#### PROBLEM
Count how many lines below include the string "scene", and give that number without anything else.

#### DATA SHOWN
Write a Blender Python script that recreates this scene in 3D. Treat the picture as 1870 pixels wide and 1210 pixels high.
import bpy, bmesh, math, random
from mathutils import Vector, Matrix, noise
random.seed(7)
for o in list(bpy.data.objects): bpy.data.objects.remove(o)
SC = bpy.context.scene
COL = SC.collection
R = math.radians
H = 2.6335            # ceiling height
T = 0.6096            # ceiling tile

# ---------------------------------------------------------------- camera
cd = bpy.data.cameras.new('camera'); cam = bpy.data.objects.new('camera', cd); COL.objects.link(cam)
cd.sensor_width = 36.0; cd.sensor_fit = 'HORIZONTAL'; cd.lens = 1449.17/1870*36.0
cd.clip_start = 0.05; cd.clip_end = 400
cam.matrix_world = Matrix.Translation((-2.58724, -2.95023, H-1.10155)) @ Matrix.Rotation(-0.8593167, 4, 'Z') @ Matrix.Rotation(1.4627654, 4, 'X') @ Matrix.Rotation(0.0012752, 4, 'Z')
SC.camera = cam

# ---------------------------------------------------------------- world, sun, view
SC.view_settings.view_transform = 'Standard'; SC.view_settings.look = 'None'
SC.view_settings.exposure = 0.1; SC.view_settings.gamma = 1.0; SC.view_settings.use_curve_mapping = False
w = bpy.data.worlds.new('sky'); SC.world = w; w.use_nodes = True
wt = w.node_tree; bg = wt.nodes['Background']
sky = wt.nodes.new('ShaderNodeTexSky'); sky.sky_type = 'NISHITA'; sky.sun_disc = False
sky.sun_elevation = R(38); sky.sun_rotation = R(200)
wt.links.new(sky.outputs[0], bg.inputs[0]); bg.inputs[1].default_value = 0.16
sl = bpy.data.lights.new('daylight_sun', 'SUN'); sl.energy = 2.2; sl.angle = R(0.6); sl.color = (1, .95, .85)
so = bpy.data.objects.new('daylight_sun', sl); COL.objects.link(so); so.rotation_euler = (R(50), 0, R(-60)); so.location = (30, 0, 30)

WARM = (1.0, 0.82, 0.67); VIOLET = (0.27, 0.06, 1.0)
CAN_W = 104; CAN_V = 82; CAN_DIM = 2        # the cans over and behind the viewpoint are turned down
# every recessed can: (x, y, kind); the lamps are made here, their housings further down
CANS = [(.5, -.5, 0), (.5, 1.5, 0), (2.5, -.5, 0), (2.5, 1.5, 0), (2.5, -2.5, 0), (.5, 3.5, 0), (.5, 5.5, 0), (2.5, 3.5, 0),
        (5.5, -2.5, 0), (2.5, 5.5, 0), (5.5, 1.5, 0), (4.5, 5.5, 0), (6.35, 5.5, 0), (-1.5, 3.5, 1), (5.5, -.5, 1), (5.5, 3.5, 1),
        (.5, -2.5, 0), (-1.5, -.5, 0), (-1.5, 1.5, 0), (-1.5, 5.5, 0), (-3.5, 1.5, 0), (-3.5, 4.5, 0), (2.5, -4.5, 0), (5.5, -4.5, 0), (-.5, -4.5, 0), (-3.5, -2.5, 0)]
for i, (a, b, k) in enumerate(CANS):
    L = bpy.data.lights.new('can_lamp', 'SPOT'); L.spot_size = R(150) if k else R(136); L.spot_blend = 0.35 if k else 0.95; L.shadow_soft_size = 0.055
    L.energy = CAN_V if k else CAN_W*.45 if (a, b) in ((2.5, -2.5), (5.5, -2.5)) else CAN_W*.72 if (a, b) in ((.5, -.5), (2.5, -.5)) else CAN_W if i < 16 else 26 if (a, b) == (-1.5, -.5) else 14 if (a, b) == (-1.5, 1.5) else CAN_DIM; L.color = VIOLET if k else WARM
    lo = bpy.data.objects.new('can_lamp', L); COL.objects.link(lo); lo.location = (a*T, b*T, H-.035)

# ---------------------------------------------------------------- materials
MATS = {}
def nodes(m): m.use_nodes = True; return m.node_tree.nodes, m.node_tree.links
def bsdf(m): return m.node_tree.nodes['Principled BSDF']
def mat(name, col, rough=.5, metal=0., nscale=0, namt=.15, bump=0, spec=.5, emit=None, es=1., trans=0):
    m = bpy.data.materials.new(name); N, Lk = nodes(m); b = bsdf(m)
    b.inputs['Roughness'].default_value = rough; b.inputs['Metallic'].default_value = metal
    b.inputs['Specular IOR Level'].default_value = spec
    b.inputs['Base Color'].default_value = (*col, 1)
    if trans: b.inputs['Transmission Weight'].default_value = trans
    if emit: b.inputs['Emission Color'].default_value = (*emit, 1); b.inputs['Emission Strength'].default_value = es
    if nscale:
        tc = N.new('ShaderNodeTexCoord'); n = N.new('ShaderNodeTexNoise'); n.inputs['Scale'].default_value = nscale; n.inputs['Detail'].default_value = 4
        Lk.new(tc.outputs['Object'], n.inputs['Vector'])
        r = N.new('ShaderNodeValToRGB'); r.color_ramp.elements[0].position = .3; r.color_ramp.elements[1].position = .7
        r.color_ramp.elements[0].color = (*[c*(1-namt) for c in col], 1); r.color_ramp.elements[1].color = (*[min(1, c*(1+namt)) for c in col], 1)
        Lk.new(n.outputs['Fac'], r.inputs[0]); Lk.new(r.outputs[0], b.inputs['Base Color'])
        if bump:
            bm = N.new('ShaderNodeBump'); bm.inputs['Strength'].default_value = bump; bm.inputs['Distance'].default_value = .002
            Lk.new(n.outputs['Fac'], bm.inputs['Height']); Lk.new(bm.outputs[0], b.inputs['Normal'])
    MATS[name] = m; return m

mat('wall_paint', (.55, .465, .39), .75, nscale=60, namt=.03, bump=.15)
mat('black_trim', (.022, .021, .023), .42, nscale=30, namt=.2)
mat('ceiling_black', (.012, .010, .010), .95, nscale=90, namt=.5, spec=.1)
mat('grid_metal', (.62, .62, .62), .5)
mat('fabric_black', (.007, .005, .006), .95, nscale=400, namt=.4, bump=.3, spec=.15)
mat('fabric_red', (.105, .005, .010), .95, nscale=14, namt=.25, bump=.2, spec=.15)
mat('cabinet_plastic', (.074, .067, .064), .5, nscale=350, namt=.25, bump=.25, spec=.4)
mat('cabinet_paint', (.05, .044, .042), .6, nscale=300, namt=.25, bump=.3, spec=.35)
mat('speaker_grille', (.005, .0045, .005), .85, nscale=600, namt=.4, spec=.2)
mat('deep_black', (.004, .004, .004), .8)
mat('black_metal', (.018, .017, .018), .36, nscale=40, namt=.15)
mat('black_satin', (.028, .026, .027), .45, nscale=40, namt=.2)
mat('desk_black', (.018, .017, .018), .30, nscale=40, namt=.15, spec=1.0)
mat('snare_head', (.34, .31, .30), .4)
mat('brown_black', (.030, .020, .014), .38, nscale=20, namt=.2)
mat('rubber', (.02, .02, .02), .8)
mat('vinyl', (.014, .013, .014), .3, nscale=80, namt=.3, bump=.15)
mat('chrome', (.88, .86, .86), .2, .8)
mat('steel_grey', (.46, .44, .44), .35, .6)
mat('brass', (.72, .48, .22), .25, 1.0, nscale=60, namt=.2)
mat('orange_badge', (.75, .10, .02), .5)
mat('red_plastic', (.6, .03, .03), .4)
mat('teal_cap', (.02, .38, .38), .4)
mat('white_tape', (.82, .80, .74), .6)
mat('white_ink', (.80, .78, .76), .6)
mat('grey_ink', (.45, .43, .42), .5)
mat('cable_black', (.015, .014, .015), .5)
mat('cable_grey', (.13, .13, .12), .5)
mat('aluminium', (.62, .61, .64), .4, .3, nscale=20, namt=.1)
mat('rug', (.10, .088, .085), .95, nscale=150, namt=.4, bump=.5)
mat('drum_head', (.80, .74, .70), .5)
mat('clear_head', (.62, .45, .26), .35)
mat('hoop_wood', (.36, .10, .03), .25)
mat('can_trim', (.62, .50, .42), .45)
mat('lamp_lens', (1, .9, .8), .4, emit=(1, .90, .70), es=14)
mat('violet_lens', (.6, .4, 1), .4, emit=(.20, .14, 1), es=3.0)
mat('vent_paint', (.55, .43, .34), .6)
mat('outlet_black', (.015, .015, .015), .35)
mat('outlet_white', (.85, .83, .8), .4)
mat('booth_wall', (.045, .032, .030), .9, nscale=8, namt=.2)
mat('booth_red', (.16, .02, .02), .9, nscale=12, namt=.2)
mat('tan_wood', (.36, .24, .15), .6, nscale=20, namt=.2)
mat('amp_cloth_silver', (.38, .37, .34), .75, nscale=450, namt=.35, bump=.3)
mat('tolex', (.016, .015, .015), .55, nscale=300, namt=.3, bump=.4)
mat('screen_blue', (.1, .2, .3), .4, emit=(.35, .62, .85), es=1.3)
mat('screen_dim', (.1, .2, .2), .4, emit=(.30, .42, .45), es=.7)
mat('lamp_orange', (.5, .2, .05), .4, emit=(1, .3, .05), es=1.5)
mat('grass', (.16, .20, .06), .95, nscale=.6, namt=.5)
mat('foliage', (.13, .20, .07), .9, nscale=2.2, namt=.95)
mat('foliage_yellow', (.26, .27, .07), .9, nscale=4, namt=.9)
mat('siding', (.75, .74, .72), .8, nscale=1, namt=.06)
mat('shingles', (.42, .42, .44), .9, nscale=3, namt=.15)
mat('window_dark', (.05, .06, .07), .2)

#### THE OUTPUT
2